• TASK OBJECTIVE:
Copy every line that contains the string "picture" from the entries below.
--- Begin RECORDS SHOWN ---
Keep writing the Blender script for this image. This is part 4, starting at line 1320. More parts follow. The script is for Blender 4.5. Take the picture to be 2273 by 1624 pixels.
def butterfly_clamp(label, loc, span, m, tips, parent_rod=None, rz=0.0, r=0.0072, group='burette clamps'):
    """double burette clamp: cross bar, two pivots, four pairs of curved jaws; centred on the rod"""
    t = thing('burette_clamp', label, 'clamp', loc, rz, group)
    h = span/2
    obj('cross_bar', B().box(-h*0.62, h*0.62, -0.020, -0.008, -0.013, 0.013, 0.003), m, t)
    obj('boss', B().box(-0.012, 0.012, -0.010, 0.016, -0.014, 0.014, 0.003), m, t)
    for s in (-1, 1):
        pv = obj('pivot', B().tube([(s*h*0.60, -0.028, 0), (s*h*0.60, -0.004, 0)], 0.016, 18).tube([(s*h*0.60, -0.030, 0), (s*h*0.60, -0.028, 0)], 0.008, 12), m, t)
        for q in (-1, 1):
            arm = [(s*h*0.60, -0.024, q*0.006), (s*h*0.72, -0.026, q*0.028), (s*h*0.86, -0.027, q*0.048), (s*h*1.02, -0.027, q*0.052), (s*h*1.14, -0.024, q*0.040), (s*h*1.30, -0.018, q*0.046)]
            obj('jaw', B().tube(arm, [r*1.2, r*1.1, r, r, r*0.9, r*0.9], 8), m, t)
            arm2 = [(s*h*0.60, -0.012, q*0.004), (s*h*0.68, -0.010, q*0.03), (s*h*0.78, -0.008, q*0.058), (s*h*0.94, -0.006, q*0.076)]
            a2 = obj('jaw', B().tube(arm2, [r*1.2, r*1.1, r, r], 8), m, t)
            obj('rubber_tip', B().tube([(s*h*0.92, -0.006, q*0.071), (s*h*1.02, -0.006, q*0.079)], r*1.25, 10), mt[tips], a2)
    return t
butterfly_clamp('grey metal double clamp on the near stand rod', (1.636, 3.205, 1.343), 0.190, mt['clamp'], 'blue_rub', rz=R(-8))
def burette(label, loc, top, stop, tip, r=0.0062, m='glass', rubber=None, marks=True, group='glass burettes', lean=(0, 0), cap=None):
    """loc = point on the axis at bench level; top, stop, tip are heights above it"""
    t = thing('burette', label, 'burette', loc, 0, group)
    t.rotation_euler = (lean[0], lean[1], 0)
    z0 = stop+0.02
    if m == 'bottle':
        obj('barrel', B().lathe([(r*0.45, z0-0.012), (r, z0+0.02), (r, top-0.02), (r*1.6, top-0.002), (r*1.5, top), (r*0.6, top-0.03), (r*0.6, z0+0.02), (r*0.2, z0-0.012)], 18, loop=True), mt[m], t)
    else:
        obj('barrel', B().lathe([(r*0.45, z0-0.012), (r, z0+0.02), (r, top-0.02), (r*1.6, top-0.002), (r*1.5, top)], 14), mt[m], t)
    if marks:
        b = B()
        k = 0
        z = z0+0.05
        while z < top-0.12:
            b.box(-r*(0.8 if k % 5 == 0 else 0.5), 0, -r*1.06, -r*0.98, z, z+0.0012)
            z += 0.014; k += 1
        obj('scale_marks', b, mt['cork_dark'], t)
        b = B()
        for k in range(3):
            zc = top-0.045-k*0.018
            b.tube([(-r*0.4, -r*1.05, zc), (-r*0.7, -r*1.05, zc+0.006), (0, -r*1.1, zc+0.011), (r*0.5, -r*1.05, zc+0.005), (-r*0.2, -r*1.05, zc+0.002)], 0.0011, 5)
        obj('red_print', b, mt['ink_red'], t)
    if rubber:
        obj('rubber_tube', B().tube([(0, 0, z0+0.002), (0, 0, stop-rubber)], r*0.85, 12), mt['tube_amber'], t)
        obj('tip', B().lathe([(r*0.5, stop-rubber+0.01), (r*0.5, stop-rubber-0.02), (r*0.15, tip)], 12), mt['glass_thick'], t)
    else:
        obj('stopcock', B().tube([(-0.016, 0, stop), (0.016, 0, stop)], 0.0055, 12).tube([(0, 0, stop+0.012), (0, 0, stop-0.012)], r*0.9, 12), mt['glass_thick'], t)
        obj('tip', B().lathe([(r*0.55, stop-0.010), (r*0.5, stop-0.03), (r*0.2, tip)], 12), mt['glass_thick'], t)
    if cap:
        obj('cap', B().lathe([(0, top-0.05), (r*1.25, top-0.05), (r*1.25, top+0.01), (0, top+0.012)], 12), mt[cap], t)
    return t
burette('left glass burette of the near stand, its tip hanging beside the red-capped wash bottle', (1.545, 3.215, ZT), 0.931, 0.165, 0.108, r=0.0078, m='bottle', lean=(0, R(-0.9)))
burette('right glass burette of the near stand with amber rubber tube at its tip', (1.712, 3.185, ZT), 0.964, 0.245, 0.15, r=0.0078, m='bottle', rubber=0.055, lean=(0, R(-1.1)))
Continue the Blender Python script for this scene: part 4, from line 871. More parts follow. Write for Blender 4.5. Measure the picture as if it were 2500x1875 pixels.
--- End RECORDS SHOWN ---
• CORRECT RESPONSE:
Keep writing the Blender script for this image. This is part 4, starting at line 1320. More parts follow. The script is for Blender 4.5. Take the picture to be 2273 by 1624 pixels.
Continue the Blender Python script for this scene: part 4, from line 871. More parts follow. Write for Blender 4.5. Measure the picture as if it were 2500x1875 pixels.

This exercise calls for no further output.